I'm putting together a new workstation and thinking of buying a Quadro K4200 GPU. I was wondering if there is a benefit to having two GPUs in either SLI configuration or not on a edit machine... Does an NLE even support SLI? What are your experiences with Quadro K4200? How does it perform playing back 4K footage? This is an offline machine but I want to be future proof for a couple of years. Thanks!
Quadro cards usually do not support SLI, don't know if this holds true for the K4200 too; if You plan using more than three monitors go for two cards, otherwise don't bother; a Quadro 4200 seems to be required for 4K playback, see http://avid.force.com/pkb/articles/en_US/compatibility/en365919 and You'll need outrageously fast hard drives; for an offline box I'd go for a K620 or a K1200, using proxies or an HD resolution to offline 4K stuff.
peace luca
For the same money you could get a Titan X or Titan Black with 3 times the memory and massively better performance in other programs like Resolve. It's not officially supported by Avid but it's a much better card for the money. I'd be tempted to test it out. Avid is notoriously bad at using the GPU for acceleration and with decent drives the Titan will speed through 4k stuff in Resolve. I'd rather have a better all rounder than an over-priced, albeit officially supported, lesser card.
Andi
MC 8.4 seems to be pickier regarding the video card than previous versions, before suggesting an unsupported video card I'd do some reading over the forums. To cut a long story short: if You're an hobbist and love thinkering with Your computer go for whatever video card You like, while if You depend on MC to make a living and do not have time to waste troubleshooting go for a supported video card; running Resolve wasn't mentioned in the original question, but if that is the goal a K4200 should "suffice", while a twin card system can be set up, a Quadro for MC and a You-name-it for Resolve.
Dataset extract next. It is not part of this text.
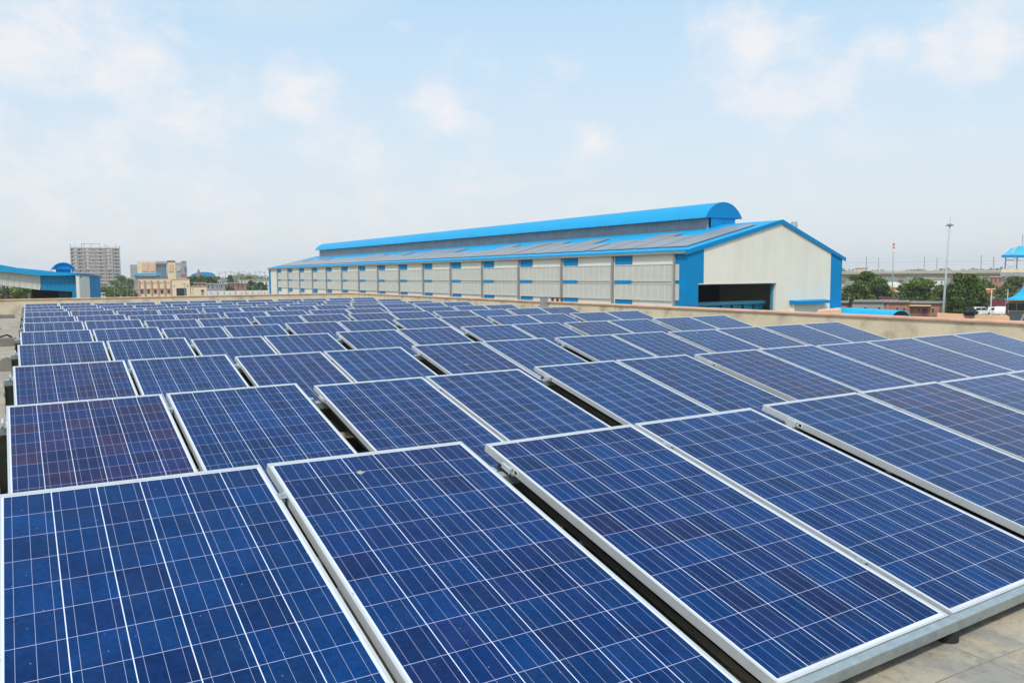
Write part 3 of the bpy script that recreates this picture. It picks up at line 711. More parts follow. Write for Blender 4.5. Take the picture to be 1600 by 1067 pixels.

And since we're departing from the original question I'd also give a look to the newly supported AMD cards.
I work as an assistant editor a lot at various post houses/ productions but I've been getting a more editing gigs on short films. Recently I cut a film shot on 35mm (transfered to ProRes 4444 - 2K) I have an old GTX 570 card & quadcore CPU overclocked to 3.6GHz now- works ok with some lag. I read about people "hacking" the "supported card file" in the Config folder of Avid. If I was to get a Titan or a better GTX card, would I be able to "hack" that "Supported GPU" text file and input new card info and driver? I do use Premiere quite a bit too for long form and short form work so I'm just trying to figure out what would be the best option... If I can do the "hack" thing with MC I think a Titan would be the way to go. But I definetly want a card that MC will support (mybe in newer versions of MC, they will accept/ utilize more cards like Premiere does).
Thanks for your help!
Could you edit the QualifiedGPUBoards file to add the Titan? Sure. But for 2K material I'm not sure you really need to. 2K is only slightly bigger than HD, so any system that handles HD well should handle 2K pretty well.
Dave S.
Of course the GPU wouldn't be just for HD/ 2K material... If i can edit the qualifiedgpuboards file then i think maybe a Titan X is more bang for the buck over the K4200 in Media Composer.
I think it comes down to the primary purpose of the system. If this is a dedicated MC system, then you're better off sticking wiith an approved board (search the forums for MonCon to look at the necessary and sometimes unworkable work-around to make GTX cards work with 8.3). If you are using other software which is heavily dependent on the card's processing power (e.g. Resolve), then a GTX makes more sense. Just bear in mind that it won't necessarily work well with future versions of MC.